In hoger beroep heeft appellante op zich niet bestreden dat in dit geval de periode van 36 kalenderweken voorafgaand aan de eerste werkloosheidsdag loopt van 4 april 2016 tot en met 11 december 2016 (de referteperiode). Evenmin heeft zij bestreden dat zij in de referteperiode vanaf 1 september 2016 niet heeft gewerkt, geen loon heeft ontvangen, daarop ook geen recht had en in de resterende periode van 4 april 2016 tot en met 31 augustus 2016 in 22 kalenderweken heeft gewerkt en loon heeft ontvangen.
4.3.
Het standpunt van appellante dat zij wél voldoet aan de referte-eis, gelet op de door haar gestelde gang van zaken en het gestelde onzorgvuldig handelen van haar werkgeefster bij het sluiten van de vaststellingsovereenkomst, slaagt niet. Dit gaat niet om een situatie die valt onder (een van) de in artikel 17a, eerste lid, van de WW, vermelde – en strikt uit te leggen – uitzonderingssituaties. Dit betekent dat appellante moest voldoen aan de onder 4.2. vermelde referte-eis. Daaraan voldeed appellante niet.
4.4.
Het beroep op het vertrouwensbeginsel slaagt ook niet. Een beroep op het vertrouwensbeginsel kan volgens vaste rechtspraak (bijvoorbeeld de uitspraak van de Raad van 19 november 2009, ECLI:NL:CRVB:2009:BK4735) alleen slagen als van de kant van het tot beslissen bevoegde orgaan uitdrukkelijke, ondubbelzinnige en ongeclausuleerde toezeggingen zijn gedaan, die bij de betrokkene gerechtvaardigde verwachtingen hebben gewekt. Dat in dit geval dergelijke toezeggingen zijn gedaan is niet gebleken. Appellante heeft geen (begin van) bewijs, zoals bijvoorbeeld een gespreksnotitie van het telefoongesprek met de heer Wolters, ter onderbouwing van haar standpunt ingediend.

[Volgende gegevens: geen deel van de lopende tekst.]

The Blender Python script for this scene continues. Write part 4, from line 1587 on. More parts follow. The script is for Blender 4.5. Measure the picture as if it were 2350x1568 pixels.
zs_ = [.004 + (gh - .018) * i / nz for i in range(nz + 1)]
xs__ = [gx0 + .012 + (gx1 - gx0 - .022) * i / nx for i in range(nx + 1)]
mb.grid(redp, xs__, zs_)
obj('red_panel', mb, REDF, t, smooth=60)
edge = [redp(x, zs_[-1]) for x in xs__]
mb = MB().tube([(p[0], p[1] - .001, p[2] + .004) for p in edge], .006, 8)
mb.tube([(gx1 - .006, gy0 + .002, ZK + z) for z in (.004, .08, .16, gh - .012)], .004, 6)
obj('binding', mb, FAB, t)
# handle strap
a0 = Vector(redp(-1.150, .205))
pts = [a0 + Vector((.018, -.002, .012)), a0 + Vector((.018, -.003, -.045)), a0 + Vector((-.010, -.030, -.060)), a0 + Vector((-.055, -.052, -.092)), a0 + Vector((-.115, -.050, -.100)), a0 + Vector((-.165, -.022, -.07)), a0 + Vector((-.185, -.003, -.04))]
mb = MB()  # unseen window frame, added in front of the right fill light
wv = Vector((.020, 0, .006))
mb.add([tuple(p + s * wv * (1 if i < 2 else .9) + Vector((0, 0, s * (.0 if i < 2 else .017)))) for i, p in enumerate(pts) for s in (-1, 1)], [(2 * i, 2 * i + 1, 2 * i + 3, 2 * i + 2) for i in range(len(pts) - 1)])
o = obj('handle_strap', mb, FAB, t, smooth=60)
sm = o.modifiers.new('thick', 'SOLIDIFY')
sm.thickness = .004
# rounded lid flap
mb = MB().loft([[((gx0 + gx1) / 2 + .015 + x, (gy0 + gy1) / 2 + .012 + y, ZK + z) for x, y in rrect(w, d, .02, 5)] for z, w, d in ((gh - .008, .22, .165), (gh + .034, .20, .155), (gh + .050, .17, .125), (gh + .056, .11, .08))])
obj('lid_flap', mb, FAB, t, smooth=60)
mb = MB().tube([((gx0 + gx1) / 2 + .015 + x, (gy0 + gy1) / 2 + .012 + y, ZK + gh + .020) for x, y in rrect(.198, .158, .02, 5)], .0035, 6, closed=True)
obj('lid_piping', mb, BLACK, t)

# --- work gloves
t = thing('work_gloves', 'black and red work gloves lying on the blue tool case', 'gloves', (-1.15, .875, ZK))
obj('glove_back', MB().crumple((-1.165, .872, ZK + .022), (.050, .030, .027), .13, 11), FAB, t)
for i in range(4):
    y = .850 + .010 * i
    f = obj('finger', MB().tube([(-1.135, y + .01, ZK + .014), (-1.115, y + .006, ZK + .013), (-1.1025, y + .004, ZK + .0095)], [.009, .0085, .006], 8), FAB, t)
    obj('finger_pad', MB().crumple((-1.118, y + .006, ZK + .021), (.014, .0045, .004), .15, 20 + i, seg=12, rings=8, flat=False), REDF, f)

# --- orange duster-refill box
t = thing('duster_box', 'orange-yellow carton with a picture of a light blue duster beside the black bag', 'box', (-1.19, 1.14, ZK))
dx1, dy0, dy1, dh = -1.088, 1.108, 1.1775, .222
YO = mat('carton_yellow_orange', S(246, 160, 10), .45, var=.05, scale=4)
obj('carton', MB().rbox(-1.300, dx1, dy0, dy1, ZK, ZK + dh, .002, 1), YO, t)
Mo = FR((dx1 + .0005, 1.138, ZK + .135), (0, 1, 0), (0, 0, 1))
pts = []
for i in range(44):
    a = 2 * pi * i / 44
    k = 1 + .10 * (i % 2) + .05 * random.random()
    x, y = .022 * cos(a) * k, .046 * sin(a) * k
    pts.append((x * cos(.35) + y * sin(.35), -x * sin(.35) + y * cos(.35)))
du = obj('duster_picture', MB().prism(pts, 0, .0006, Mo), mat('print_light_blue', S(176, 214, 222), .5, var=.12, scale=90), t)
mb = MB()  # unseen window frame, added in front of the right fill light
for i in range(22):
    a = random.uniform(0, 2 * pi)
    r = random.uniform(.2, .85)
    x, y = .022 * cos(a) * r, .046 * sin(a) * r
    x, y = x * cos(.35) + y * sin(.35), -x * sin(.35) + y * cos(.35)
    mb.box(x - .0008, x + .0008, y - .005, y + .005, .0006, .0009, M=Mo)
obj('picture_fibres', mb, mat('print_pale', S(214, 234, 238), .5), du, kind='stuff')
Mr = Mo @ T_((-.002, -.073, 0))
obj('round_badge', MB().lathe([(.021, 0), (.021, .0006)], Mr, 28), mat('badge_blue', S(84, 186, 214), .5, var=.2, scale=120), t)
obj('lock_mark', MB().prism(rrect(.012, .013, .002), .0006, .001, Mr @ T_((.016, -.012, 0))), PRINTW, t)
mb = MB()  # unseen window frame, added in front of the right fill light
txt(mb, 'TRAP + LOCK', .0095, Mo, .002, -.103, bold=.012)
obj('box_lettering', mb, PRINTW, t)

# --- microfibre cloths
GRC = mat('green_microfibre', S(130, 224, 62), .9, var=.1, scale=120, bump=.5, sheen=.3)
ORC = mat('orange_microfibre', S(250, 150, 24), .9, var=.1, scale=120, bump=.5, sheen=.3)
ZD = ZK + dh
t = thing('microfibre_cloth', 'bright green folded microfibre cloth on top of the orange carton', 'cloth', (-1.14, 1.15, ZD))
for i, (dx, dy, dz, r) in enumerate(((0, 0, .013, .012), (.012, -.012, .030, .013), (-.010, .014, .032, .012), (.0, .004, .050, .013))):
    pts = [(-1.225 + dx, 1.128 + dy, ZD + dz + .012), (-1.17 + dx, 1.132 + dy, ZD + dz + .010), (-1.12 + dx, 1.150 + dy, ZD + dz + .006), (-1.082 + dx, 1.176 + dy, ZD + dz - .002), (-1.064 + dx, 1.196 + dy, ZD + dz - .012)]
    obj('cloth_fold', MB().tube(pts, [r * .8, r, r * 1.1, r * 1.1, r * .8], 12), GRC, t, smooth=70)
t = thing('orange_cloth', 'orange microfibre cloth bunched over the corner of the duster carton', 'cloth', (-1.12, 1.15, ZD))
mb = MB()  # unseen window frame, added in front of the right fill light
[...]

5. Uit 4.3. en 4.4. volgt dat het hoger beroep niet slaagt. Het oordeel van de rechtbank dat het Uwv appellante per 1 maart 2017 terecht niet in aanmerking heeft gebracht voor een WW-uitkering wordt onderschreven. De aangevallen uitspraak zal worden bevestigd.
6. Voor een veroordeling in de proceskosten bestaat geen aanleiding.

BESLISSING

De Centrale Raad van Beroep bevestigt de aangevallen uitspraak.
Deze uitspraak is gedaan door J.P.M. Zeijen, in tegenwoordigheid van H. Spaargaren als griffier. De beslissing is uitgesproken in het openbaar op 13 november 2019.